Desde o início da invasão russa na Ucrânia, em 2022, a ocupação de terras agrícolas produtivas tem sido um dos reflexos mais diretos do conflito sobre o setor agropecuário. Com cerca de 18% de suas terras aráveis comprometidas devido à presença militar russa e a atividades como mineração e bloqueios logísticos, Kiev perdeu a posição de principal fornecedora de óleo de canola para a União Europeia (UE), abrindo espaço para um novo protagonista: Belarus. As informações são da Radio Free Europe.
Apenas no primeiro semestre de 2024, os países da UE importaram 90,4 mil toneladas de óleo de canola – cultivada por suas sementes oleaginosas, que são usadas para produzir óleo vegetal e ração animal – Belarus, movimentando 67,7 milhões de euros. Esse aumento expressivo nas exportações contrasta com o volume de 2021, quando a Ucrânia ainda liderava as vendas para o bloco europeu.

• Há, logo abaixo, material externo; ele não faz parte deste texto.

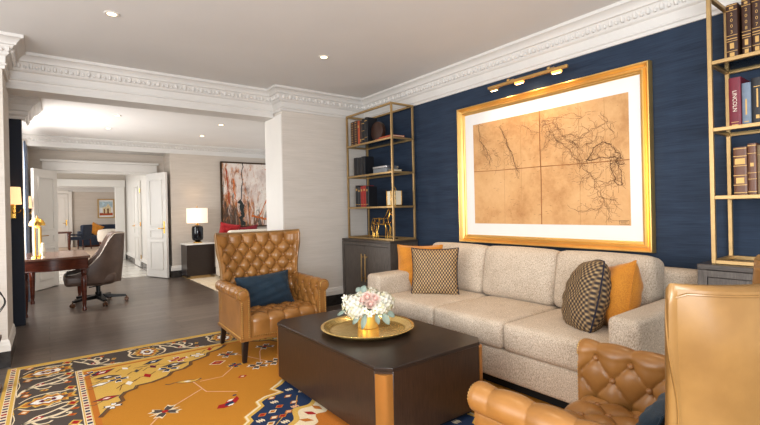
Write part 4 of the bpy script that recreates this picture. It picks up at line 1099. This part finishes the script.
# corner spandrels with stepped dark outline
sp=[(.25,3.30),(.31,3.42),(.40,3.50),(.395,3.58),(.43,3.65),(.50,3.68),(.52,3.735),(.62,3.735),(.70,3.77),(.75,3.80),(.79,3.87),(.88,3.885),(.95,3.95),(.97,4.03),(1.06,4.06),(1.13,4.10),(1.16,4.18),(1.25,4.21),(1.32,4.27),(1.36,4.325)]
def mirror(p,qx,qy): return (2*rxc-p[0] if qx else p[0], 2*ryc-p[1] if qy else p[1])
def bloom(cx,cy,s,cols,layer=3,ang=.3):
    T=xf(cx,cy,ang,s,s)
    for q in range(4):
        a=q*PI/2+PI/4; pts=[(0,0),(.5*math.cos(a-.55),.5*math.sin(a-.55)),(1.0*math.cos(a-.28),1.0*math.sin(a-.28)),(.8*math.cos(a),.8*math.sin(a)),(1.0*math.cos(a+.28),1.0*math.sin(a+.28)),(.5*math.cos(a+.55),.5*math.sin(a+.55))]
        poly([T((x*1.22,y*1.22)) for x,y in pts],cols[0],layer); poly([T(p) for p in pts],cols[1],layer+1)
    poly([T((.24*math.cos(PI*k/4),.24*math.sin(PI*k/4))) for k in range(8)],cols[2],layer+2)
for qx in (0,1):
    for qy in (0,1):
        m_=lambda L_:[mirror(p,qx,qy) for p in L_]
        poly(m_([(.25,4.325)]+sp),'yellow',1)
        line(m_(sp),.022,'brown',3); line(m_([(a-.012,b+.012) for a,b in sp]),.012,'char',2)
        it=[(.336,4.236,'red'),(.269,4.261,'navy'),(.483,4.21,'white'),(.713,4.25,'navy'),(.898,4.175,'red'),(.672,4.10,'maroon'),(.30,3.95,'white'),(.42,3.98,'navy'),(.596,3.90,'red'),(.31,3.62,'red'),(.33,3.45,'white'),(.46,3.82,'white'),(.842,4.05,'char'),(1.06,4.18,'white'),(.55,4.08,'char'),(.36,4.09,'char'),(.78,3.98,'navy'),(1.18,4.27,'red')]
        for i,(a,b,c_) in enumerate(it):
            a,b=mirror((a,b),qx,qy); s=(.085,.07,.06,.075)[i%4]
            if i%3==0:
                diamond(a,b,s*1.3,s*.6,'char',3,.5+i); diamond(a,b,s*1.0,s*.45,c_,4,.5+i); diamond(a,b,s*.4,s*.2,'white',5,.5+i)
                line([(a-s*1.6,b-s*.9),(a-s*1.1,b-s*1.1),(a-s*.4,b-s*.5)],.008,'char',3)
            elif i%3==1: bloom(a,b,s*.85,('char' if c_=='white' else 'white',c_,'yellow'),3,i)
            else:
                line([(a-s,b-s*.6),(a-s*.4,b+s*.2),(a+s*.3,b+s*.1),(a+s,b+s*.9)],.009,'brown',3)
                diamond(a+s*.2,b+s*.2,s*.7,s*.35,c_,4,i)
        for (p,q) in (((.27,4.08),(.50,3.95)),((.40,3.72),(.45,3.86)),((.55,4.18),(.9,4.05))): line(m_([p,((p[0]+q[0])/2,(p[1]+q[1])/2+.03),q]),.006,'brown',2)
        # field vines and motifs
        for L_ in ([(.905,3.514),(1.07,3.504),(1.196,3.647),(1.2,3.75)],[(.86,3.56),(.888,3.287),(1.062,3.141)],[(.879,3.36),(.659,3.189),(.52,3.05),(.42,2.9)],[(1.4,3.55),(1.53,3.9),(1.65,4.1)]): line(m_(L_),.009,'pink',2)
        c_=mirror((.587,3.131),qx,qy); bloom(c_[0],c_[1],.085,('cream','char','red'),3,.15); diamond(c_[0],c_[1],.10,.022,'cream',2,.15)
        c_=mirror((1.138,3.854),qx,qy); diamond(*c_,.075,.06,'cream',2,.1); diamond(*c_,.06,.045,'red',3,.1); diamond(*c_,.025,.018,'orange',4,.1)
        c_=mirror((1.192,3.401),qx,qy); diamond(*c_,.04,.03,'red',3,.1); diamond(*c_,.018,.014,'cream',4,.1)
        c_=mirror((1.233,3.693),qx,qy); bloom(*c_,.06,('yellow','navy','red'),3,.7)
        c_=mirror((1.629,4.016),qx,qy); bloom(*c_,.075,('white','char','red'),3,.2)
        c_=mirror((1.529,3.558),qx,qy); bloom(*c_,.075,('white','char','cream'),3,.2)
        T=xf(*mirror((.83,3.577),qx,qy),-.5)   # long-necked bird
        poly([T(p) for p in [(-.09,-.01),(-.05,.02),(.0,.035),(.05,.025),(.085,.055),(.095,.045),(.07,.0),(.03,-.03),(-.03,-.03)]],'char',3)
        poly([T((x*.86,y*.8)) for x,y in [(-.09,-.01),(-.05,.02),(.0,.035),(.05,.025),(.085,.055),(.095,.045),(.07,.0),(.03,-.03),(-.03,-.03)]],'yellow',4); diamond(*T((0,0)),.03,.015,'white',5,-.5)
        line([T((-.09,-.01)),T((-.12,-.04)),T((-.15,-.03))],.012,'char',3)
        T=xf(*mirror((.955,2.985),qx,qy),.35)
        poly([T(p) for p in [(-.10,.0),(-.06,.035),(-.02,.02),(.02,.05),(.06,.03),(.10,.05),(.08,.0),(.03,-.03),(-.03,-.045),(-.07,-.03)]],'red',3)
        poly([T(p) for p in [(-.05,-.01),(-.02,.012),(.03,.01),(.02,-.025),(-.02,-.03)]],'navy',4); poly([T(p) for p in [(.0,.03),(.03,.045),(.06,.03),(.03,.018)]],'white',4); poly([T(p) for p in [(-.04,-.03),(-.02,-.02),(.02,-.025),(-.01,-.042)]],'white',5)
        diamond(*T((.1,.075)),.018,.014,'navy',4,.2)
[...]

A origem dessas matérias-primas, no entanto, levanta questionamentos. Investigações conduzidas pela reportagem revelaram que grande parte de canola processada em Belarus tem origem em regiões ucranianas ocupadas, especialmente Kherson, conhecida historicamente como o “celeiro da Ucrânia”.

Registros vazados confirmam que, ao longo de 2023, pelo menos 5 mil toneladas de colza foram transportadas ilegalmente de Kherson para Belarus por meio de empresas russas, incluindo a Torgtreyd e a Agrotreyd, ambas com ligações próximas ao Kremlin. Outras transportadoras russas, como a Veles-Agro, também estiveram envolvidas nessas operações. Uma das principais beneficiárias desse esquema é a Agroprodukt, uma das maiores processadoras e exportadoras de óleo de canola belarusso.
A Agroprodukt, cujo diretor Aleh Tsiasliuk admitiu em 2023 a escassez de matéria-prima no país, tem laços diretos com o regime de Lukashenko. A empresa é controlada em 70% pela Tranzit-Avto 2003, uma companhia sancionada pela Ucrânia por seu envolvimento na logística de transporte de soldados russos e equipamentos militares. Dados vazados pelo grupo de hacktivistas Cyber Partisans mostram que o proprietário da Tranzit-Avto 2003, Alyaksey Shvedov, viajou diversas vezes com altos funcionários do governo belarusso, sugerindo uma conexão direta entre o setor privado e a administração de Lukashenko.
Apesar das sanções ocidentais contra Belarus, as exportações de alimentos do país seguem sem restrições na maioria dos estados-membros da UE. A exceção é a Lituânia, que impôs, em junho de 2024, uma proibição à importação de produtos agrícolas belarussos e russos, alegando razões de segurança nacional. No entanto, investigações revelaram que empresas lituanas de transporte seguem facilitando a entrada de óleo de canola da Agroprodukt na UE através da Letônia e da Polônia. Entre essas empresas, destaca-se a TLSC, cujo gerente admitiu ao portal 15min.lt que os produtos podem ser reencaminhados por rotas alternativas para contornar as restrições.
Na Letônia, a empresa de logística KIF é uma das quatro importadoras do óleo de canola belarusso, registrando um crescimento no faturamento de mais de 100% desde o início da guerra. Quando questionados pela TV3, um representante da KIF afirmou desconhecer a origem potencialmente ilegal das matérias-primas, mas prometeu revisar seus fornecedores.
O vazamento de dados da Comunidade de Trabalhadores Ferroviários de Belarus, um coletivo de oposição exilado, revelou detalhes ainda mais sensíveis sobre a triangulação do comércio. Documentos obtidos indicam que a Agroprodukt tem adquirido canola listada como “região de Kherson” na “Federação Russa” — um claro indício da incorporação ilegal de territórios ucranianos pela administração ocupacionista russa.
Diante das novas revelações, autoridades ucranianas e europeias começam a considerar medidas mais duras. Vladyslav Vlasiuk, comissário de sanções do governo ucraniano, declarou que as atividades da Agroprodukt representam uma “ameaça real à integridade territorial da Ucrânia”, o que pode levar à imposição de sanções contra a empresa. Se essas restrições forem aplicadas, Belarus pode enfrentar dificuldades significativas para manter sua atual posição de liderança no mercado europeu de óleo de canola, enquanto a UE se verá obrigada a buscar fornecedores alternativos para evitar o financiamento indireto da ocupação russa na Ucrânia.